» WHAT THIS TASK INVOLVES: Work out how many lines in the listing below include the word "part". Give nothing but the number.

++++++++++++++++++++

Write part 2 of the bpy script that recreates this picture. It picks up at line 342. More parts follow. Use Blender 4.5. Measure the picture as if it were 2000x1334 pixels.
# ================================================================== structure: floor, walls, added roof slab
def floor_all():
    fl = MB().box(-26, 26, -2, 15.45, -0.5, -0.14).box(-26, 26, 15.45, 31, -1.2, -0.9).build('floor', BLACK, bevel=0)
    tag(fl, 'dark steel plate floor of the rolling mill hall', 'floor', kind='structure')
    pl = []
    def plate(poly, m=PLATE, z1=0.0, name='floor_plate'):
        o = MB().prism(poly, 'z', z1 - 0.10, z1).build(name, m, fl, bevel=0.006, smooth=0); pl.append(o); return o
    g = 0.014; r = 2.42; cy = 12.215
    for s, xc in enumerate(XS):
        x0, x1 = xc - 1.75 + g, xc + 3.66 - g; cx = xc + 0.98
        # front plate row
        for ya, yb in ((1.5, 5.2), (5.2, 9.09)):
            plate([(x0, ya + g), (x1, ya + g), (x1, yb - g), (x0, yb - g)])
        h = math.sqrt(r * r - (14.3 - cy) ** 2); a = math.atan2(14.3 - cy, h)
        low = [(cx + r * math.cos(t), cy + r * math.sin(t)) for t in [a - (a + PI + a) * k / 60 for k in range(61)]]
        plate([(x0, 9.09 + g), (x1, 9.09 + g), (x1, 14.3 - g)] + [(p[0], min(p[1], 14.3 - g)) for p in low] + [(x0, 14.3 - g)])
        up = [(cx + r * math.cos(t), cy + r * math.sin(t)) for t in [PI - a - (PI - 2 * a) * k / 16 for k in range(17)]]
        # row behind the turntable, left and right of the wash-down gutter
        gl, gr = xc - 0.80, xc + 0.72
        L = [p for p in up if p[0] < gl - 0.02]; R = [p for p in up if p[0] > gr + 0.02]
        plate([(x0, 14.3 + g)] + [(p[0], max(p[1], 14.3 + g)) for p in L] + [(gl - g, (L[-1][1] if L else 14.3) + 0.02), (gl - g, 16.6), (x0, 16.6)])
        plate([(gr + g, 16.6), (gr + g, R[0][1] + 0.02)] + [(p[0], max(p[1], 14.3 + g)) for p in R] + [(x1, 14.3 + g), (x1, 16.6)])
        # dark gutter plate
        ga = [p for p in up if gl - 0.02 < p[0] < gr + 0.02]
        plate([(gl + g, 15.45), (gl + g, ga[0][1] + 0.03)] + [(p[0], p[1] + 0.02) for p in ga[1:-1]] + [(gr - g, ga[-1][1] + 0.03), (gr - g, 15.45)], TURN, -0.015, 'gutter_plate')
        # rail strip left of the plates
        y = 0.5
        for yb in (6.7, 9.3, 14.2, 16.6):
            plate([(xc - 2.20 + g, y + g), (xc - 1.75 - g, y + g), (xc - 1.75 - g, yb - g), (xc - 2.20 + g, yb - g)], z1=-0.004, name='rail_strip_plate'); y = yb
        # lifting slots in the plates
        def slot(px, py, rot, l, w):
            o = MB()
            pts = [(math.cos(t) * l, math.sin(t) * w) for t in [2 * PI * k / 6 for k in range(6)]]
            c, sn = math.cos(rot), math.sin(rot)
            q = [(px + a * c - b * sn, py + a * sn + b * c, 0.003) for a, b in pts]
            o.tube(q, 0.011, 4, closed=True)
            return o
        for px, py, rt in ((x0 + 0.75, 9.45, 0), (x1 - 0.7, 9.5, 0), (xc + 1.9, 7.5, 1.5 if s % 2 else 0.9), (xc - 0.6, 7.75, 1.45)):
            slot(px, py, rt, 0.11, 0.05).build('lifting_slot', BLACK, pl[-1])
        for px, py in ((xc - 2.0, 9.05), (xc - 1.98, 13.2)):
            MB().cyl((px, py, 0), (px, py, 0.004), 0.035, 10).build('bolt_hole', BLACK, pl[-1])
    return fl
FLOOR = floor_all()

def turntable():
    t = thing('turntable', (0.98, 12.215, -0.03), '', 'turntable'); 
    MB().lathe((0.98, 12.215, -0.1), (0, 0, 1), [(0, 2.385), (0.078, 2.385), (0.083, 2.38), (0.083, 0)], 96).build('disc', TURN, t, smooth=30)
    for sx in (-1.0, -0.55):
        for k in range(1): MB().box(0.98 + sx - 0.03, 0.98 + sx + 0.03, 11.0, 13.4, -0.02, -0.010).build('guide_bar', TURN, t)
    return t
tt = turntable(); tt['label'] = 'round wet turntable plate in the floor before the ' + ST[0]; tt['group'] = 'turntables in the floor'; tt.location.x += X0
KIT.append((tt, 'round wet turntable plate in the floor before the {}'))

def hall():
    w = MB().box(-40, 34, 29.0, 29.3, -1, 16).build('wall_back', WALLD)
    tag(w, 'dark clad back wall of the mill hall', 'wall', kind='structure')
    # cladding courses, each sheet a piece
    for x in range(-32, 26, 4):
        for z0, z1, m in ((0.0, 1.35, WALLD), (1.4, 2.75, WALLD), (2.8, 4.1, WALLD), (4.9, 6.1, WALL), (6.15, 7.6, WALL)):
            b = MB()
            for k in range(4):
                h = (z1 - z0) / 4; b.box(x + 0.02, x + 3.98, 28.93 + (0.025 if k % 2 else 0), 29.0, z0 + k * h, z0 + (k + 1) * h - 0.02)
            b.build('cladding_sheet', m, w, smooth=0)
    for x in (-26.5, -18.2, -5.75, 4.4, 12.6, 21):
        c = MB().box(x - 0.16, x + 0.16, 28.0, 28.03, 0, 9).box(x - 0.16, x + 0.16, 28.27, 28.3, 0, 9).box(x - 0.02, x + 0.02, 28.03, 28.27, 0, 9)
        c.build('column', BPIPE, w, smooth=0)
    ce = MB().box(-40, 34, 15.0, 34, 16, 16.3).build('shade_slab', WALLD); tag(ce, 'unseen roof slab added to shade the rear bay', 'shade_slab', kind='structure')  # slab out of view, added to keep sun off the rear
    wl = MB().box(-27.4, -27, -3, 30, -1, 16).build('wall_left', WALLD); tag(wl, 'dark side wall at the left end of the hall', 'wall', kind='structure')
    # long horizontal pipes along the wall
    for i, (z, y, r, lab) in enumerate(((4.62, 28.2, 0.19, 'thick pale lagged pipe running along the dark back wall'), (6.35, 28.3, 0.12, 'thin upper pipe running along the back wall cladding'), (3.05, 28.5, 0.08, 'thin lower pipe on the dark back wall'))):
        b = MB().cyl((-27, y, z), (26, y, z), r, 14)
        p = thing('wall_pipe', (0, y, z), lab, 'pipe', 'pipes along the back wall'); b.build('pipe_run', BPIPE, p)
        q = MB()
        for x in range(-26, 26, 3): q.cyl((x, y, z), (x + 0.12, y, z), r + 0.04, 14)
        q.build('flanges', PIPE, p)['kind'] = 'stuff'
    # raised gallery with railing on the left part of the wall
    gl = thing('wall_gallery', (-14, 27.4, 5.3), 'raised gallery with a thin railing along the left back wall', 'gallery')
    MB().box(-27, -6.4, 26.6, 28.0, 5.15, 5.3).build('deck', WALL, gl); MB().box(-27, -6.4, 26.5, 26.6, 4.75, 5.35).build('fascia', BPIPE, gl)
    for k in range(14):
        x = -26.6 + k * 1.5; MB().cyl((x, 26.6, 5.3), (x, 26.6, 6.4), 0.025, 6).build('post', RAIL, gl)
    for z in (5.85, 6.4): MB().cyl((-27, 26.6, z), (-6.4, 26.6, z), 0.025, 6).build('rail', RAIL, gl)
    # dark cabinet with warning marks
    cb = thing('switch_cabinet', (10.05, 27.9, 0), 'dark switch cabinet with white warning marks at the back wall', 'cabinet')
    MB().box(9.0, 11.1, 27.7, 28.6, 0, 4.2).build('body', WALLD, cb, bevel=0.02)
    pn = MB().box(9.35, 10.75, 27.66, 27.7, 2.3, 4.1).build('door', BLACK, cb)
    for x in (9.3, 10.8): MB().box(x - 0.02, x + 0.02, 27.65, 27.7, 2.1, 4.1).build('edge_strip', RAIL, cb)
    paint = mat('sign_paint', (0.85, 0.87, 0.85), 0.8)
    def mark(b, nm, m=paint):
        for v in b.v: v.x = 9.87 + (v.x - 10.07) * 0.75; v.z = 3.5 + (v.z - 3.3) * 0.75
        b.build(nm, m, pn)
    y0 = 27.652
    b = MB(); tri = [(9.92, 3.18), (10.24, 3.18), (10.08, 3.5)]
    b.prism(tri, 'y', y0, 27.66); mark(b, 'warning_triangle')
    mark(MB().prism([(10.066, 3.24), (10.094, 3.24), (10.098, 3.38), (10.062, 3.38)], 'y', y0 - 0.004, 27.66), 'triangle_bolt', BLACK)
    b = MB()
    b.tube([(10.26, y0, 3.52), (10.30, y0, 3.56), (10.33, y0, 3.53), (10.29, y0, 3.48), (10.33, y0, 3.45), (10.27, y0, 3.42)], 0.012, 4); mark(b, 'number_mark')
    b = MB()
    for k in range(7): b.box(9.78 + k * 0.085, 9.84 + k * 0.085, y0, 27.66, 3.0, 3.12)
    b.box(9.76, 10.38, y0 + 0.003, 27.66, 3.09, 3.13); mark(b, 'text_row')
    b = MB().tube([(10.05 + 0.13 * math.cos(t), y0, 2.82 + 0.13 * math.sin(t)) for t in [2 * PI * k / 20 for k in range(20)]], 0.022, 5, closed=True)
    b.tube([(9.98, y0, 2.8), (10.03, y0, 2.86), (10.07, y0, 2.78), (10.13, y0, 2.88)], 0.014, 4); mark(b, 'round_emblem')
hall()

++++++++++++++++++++

» COMPLETE OUTPUT: 2